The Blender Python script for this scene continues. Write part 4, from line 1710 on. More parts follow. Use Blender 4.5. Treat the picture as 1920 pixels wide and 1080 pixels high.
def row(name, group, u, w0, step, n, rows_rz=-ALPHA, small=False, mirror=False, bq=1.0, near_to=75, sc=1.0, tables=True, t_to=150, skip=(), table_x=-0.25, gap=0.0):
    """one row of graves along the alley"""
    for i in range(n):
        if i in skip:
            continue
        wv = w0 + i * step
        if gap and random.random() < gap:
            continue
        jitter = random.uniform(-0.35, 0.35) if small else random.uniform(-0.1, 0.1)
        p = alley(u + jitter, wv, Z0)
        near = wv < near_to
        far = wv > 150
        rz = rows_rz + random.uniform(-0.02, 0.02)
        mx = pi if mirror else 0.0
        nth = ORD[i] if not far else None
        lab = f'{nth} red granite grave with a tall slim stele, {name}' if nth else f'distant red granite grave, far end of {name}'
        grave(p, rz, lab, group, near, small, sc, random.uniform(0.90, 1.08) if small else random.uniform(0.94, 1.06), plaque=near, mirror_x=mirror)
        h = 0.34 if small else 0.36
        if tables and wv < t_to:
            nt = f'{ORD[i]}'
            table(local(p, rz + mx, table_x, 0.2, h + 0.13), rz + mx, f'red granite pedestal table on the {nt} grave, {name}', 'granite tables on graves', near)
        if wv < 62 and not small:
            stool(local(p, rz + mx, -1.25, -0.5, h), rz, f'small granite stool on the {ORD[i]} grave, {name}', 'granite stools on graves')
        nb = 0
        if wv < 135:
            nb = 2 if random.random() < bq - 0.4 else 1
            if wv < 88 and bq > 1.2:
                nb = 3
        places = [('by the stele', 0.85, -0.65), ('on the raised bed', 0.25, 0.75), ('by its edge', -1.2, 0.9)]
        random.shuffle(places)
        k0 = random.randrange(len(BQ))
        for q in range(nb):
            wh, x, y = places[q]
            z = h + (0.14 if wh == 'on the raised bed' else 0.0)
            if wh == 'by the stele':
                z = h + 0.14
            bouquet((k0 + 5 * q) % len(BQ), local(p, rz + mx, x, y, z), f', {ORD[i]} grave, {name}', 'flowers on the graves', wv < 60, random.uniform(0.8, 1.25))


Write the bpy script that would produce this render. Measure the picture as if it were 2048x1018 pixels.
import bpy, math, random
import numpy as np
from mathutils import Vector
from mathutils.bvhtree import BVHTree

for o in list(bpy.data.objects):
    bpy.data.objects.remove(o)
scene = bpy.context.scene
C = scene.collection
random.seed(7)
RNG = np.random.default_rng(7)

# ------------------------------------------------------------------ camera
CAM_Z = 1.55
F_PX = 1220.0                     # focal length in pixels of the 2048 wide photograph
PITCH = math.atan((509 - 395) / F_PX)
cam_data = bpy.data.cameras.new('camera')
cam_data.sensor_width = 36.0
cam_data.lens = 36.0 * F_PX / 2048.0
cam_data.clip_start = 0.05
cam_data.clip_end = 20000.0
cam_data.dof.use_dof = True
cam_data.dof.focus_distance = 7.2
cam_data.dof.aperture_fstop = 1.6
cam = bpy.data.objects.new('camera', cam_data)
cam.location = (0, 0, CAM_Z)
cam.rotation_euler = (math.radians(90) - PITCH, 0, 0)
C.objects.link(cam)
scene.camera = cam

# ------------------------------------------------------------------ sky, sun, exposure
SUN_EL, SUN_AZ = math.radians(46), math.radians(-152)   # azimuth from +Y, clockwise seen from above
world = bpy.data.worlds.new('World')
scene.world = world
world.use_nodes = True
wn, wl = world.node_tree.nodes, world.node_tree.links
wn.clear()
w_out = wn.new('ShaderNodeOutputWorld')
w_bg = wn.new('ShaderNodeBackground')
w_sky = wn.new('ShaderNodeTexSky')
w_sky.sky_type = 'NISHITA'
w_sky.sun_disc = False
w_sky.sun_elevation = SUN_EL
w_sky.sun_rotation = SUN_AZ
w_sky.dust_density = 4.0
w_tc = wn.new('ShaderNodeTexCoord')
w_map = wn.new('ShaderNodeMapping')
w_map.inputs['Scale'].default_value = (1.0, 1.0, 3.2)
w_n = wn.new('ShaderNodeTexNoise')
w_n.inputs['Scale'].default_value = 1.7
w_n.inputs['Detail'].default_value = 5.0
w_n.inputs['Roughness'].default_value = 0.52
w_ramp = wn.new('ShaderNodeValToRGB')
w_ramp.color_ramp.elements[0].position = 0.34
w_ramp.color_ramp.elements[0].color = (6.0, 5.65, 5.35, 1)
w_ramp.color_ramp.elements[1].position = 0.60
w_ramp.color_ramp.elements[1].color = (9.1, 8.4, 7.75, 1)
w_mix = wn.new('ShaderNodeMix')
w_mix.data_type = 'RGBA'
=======
Set down verbatim only the lines between the start of the data above and the line with "bouquet((k0 + 5", both boundaries included.

The reply:
The Blender Python script for this scene continues. Write part 4, from line 1710 on. More parts follow. Use Blender 4.5. Treat the picture as 1920 pixels wide and 1080 pixels high.
def row(name, group, u, w0, step, n, rows_rz=-ALPHA, small=False, mirror=False, bq=1.0, near_to=75, sc=1.0, tables=True, t_to=150, skip=(), table_x=-0.25, gap=0.0):
    """one row of graves along the alley"""
    for i in range(n):
        if i in skip:
            continue
        wv = w0 + i * step
        if gap and random.random() < gap:
            continue
        jitter = random.uniform(-0.35, 0.35) if small else random.uniform(-0.1, 0.1)
        p = alley(u + jitter, wv, Z0)
        near = wv < near_to
        far = wv > 150
        rz = rows_rz + random.uniform(-0.02, 0.02)
        mx = pi if mirror else 0.0
        nth = ORD[i] if not far else None
        lab = f'{nth} red granite grave with a tall slim stele, {name}' if nth else f'distant red granite grave, far end of {name}'
        grave(p, rz, lab, group, near, small, sc, random.uniform(0.90, 1.08) if small else random.uniform(0.94, 1.06), plaque=near, mirror_x=mirror)
        h = 0.34 if small else 0.36
        if tables and wv < t_to:
            nt = f'{ORD[i]}'
            table(local(p, rz + mx, table_x, 0.2, h + 0.13), rz + mx, f'red granite pedestal table on the {nt} grave, {name}', 'granite tables on graves', near)
        if wv < 62 and not small:
            stool(local(p, rz + mx, -1.25, -0.5, h), rz, f'small granite stool on the {ORD[i]} grave, {name}', 'granite stools on graves')
        nb = 0
        if wv < 135:
            nb = 2 if random.random() < bq - 0.4 else 1
            if wv < 88 and bq > 1.2:
                nb = 3
        places = [('by the stele', 0.85, -0.65), ('on the raised bed', 0.25, 0.75), ('by its edge', -1.2, 0.9)]
        random.shuffle(places)
        k0 = random.randrange(len(BQ))
        for q in range(nb):
            wh, x, y = places[q]
            z = h + (0.14 if wh == 'on the raised bed' else 0.0)
            if wh == 'by the stele':
                z = h + 0.14
            bouquet((k0 + 5 * q) % len(BQ), local(p, rz + mx, x, y, z), f', {ORD[i]} grave, {name}', 'flowers on the graves', wv < 60, random.uniform(0.8, 1.25))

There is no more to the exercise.